## Set task
Return all the data below as it stands, minus the pictures.

------ Stored data ------

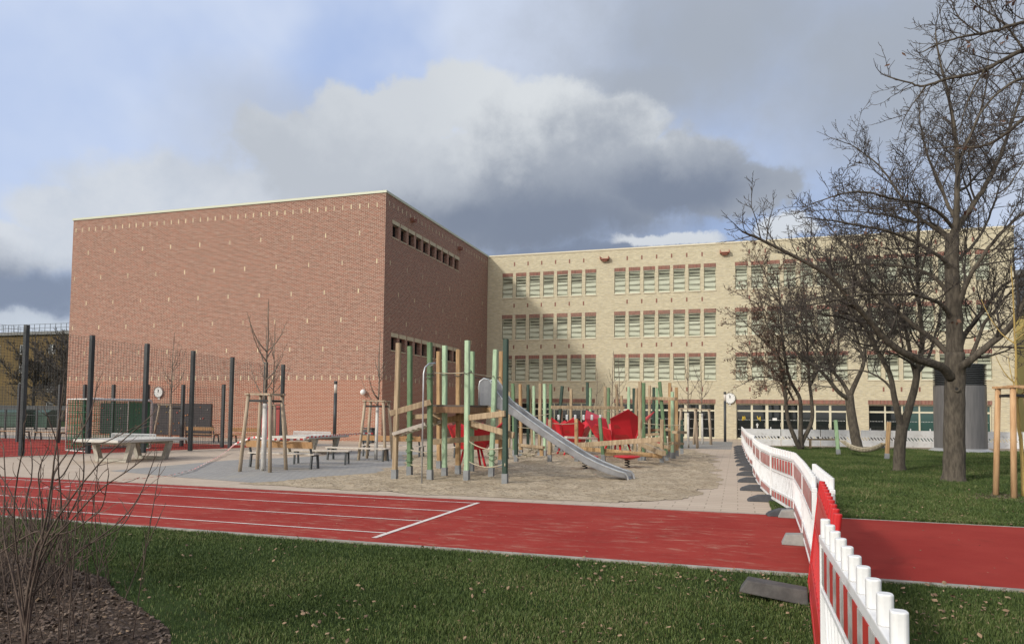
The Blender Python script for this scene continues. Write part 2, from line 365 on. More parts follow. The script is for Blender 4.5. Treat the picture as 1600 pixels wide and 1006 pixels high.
# sand pit: a slightly humped grid clipped to the pit outline
def sandpit():
    poly = [(-11.2, 14.45), (-7.8, 14.15), (-2.2, 14.25), (-1.1, 15.2), (-0.55, 18.5), (-0.75, 26), (-1.0, 32.3), (-2.2, 37.6), (-5.0, 40), (-10, 38.5), (-13.3, 33), (-12.6, 26), (-10.6, 22), (-9.9, 18.5), (-10.6, 16.5)]
    def inside(x, y):
        c = False; n = len(poly)
        for i in range(n):
            (x1, y1), (x2, y2) = poly[i], poly[(i + 1) % n]
            if (y1 > y) != (y2 > y) and x < (x2 - x1) * (y - y1) / (y2 - y1) + x1: c = not c
        return c
    def edge(x, y):
        best = 9
        for i in range(len(poly)):
            a, c = Vector(poly[i]), Vector(poly[(i + 1) % len(poly)]); p = Vector((x, y)); d = c - a
            t = max(0, min(1, (p - a).dot(d) / d.dot(d))); best = min(best, (p - a - d * t).length)
        return best
    from mathutils import noise
    st = 0.09; b = MB(); idx = {}
    nx, ny = int(13.5 / st), int(27 / st)
    def vid(i, j):
        if (i, j) in idx: return idx[(i, j)]
        x, y = -13.6 + i * st, 14.0 + j * st
        e = min(1, edge(x, y) / 0.5) if inside(x, y) else 0
        h = 0.5 + 0.5 * noise.noise(Vector((x * 0.9, y * 0.9, 3))); f = noise.noise(Vector((x * 3.3, y * 3.3, 1))) + 0.6 * noise.noise(Vector((x * 7.7, y * 7.7, 5)))
        b.v.append((x, y, 0.002 + e * (0.004 + 0.045 * h + 0.036 * f))); idx[(i, j)] = len(b.v) - 1; return idx[(i, j)]
    for i in range(nx):
        for j in range(ny):
            x, y = -13.6 + (i + .5) * st, 14.0 + (j + .5) * st
            if inside(x + 0.15 * noise.noise(Vector((x, y, 0))) * 3, y + 0.3 * noise.noise(Vector((x, y, 8)))):
                b.f.append((vid(i, j), vid(i + 1, j), vid(i + 1, j + 1), vid(i, j + 1))); b.mi.append(0)
    o = b.build('sand', 'sand', smooth=True); o['kind'] = 'structure'
sandpit()

# ---------------------------------------------------------------- buildings
ZR = 14.65
def wall_cells(mb, to3, u0, u1, z0, z1, holes, reveal, n, mi=0, mr=0):
    """wall in (u,z) with rectangular holes; to3(u,z,depth) places a point, depth goes into the wall"""
    us = sorted({u0, u1, *[h[0] for h in holes], *[h[1] for h in holes]}); zs = sorted({z0, z1, *[h[2] for h in holes], *[h[3] for h in holes]})
    for a, c in zip(us, us[1:]):
        run = None
        for d, e in zip(zs, zs[1:]):
            cu, cz = (a + c) / 2, (d + e) / 2
            solid = not any(h[0] < cu < h[1] and h[2] < cz < h[3] for h in holes)
            if solid: run = [run[0], e] if run else [d, e]
            if (not solid or e == z1) and run:
                mb.quad(to3(a, run[0], 0), to3(c, run[0], 0), to3(c, run[1], 0), to3(a, run[1], 0), mi); run = None
    for (a, c, d, e) in holes:
        r = reveal
        mb.quad(to3(a, d, 0), to3(a, d, r), to3(a, e, r), to3(a, e, 0), mr); mb.quad(to3(c, d, 0), to3(c, e, 0), to3(c, e, r), to3(c, d, r), mr)
        mb.quad(to3(a, e, 0), to3(a, e, r), to3(c, e, r), to3(c, e, 0), mr); mb.quad(to3(a, d, 0), to3(c, d, 0), to3(c, d, r), to3(a, d, r), mr)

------

## Output
The Blender Python script for this scene continues. Write part 2, from line 365 on. More parts follow. The script is for Blender 4.5. Treat the picture as 1600 pixels wide and 1006 pixels high.
# sand pit: a slightly humped grid clipped to the pit outline
def sandpit():
    poly = [(-11.2, 14.45), (-7.8, 14.15), (-2.2, 14.25), (-1.1, 15.2), (-0.55, 18.5), (-0.75, 26), (-1.0, 32.3), (-2.2, 37.6), (-5.0, 40), (-10, 38.5), (-13.3, 33), (-12.6, 26), (-10.6, 22), (-9.9, 18.5), (-10.6, 16.5)]
    def inside(x, y):
        c = False; n = len(poly)
        for i in range(n):
            (x1, y1), (x2, y2) = poly[i], poly[(i + 1) % n]
            if (y1 > y) != (y2 > y) and x < (x2 - x1) * (y - y1) / (y2 - y1) + x1: c = not c
        return c
    def edge(x, y):
        best = 9
        for i in range(len(poly)):
            a, c = Vector(poly[i]), Vector(poly[(i + 1) % len(poly)]); p = Vector((x, y)); d = c - a
            t = max(0, min(1, (p - a).dot(d) / d.dot(d))); best = min(best, (p - a - d * t).length)
        return best
    from mathutils import noise
    st = 0.09; b = MB(); idx = {}
    nx, ny = int(13.5 / st), int(27 / st)
    def vid(i, j):
        if (i, j) in idx: return idx[(i, j)]
        x, y = -13.6 + i * st, 14.0 + j * st
        e = min(1, edge(x, y) / 0.5) if inside(x, y) else 0
        h = 0.5 + 0.5 * noise.noise(Vector((x * 0.9, y * 0.9, 3))); f = noise.noise(Vector((x * 3.3, y * 3.3, 1))) + 0.6 * noise.noise(Vector((x * 7.7, y * 7.7, 5)))
        b.v.append((x, y, 0.002 + e * (0.004 + 0.045 * h + 0.036 * f))); idx[(i, j)] = len(b.v) - 1; return idx[(i, j)]
    for i in range(nx):
        for j in range(ny):
            x, y = -13.6 + (i + .5) * st, 14.0 + (j + .5) * st
            if inside(x + 0.15 * noise.noise(Vector((x, y, 0))) * 3, y + 0.3 * noise.noise(Vector((x, y, 8)))):
                b.f.append((vid(i, j), vid(i + 1, j), vid(i + 1, j + 1), vid(i, j + 1))); b.mi.append(0)
    o = b.build('sand', 'sand', smooth=True); o['kind'] = 'structure'
sandpit()

# ---------------------------------------------------------------- buildings
ZR = 14.65
def wall_cells(mb, to3, u0, u1, z0, z1, holes, reveal, n, mi=0, mr=0):
    """wall in (u,z) with rectangular holes; to3(u,z,depth) places a point, depth goes into the wall"""
    us = sorted({u0, u1, *[h[0] for h in holes], *[h[1] for h in holes]}); zs = sorted({z0, z1, *[h[2] for h in holes], *[h[3] for h in holes]})
    for a, c in zip(us, us[1:]):
        run = None
        for d, e in zip(zs, zs[1:]):
            cu, cz = (a + c) / 2, (d + e) / 2
            solid = not any(h[0] < cu < h[1] and h[2] < cz < h[3] for h in holes)
            if solid: run = [run[0], e] if run else [d, e]
            if (not solid or e == z1) and run:
                mb.quad(to3(a, run[0], 0), to3(c, run[0], 0), to3(c, run[1], 0), to3(a, run[1], 0), mi); run = None
    for (a, c, d, e) in holes:
        r = reveal
        mb.quad(to3(a, d, 0), to3(a, d, r), to3(a, e, r), to3(a, e, 0), mr); mb.quad(to3(c, d, 0), to3(c, e, 0), to3(c, e, r), to3(c, d, r), mr)
        mb.quad(to3(a, e, 0), to3(a, e, r), to3(c, e, r), to3(c, e, 0), mr); mb.quad(to3(a, d, 0), to3(c, d, 0), to3(c, d, r), to3(a, d, r), mr)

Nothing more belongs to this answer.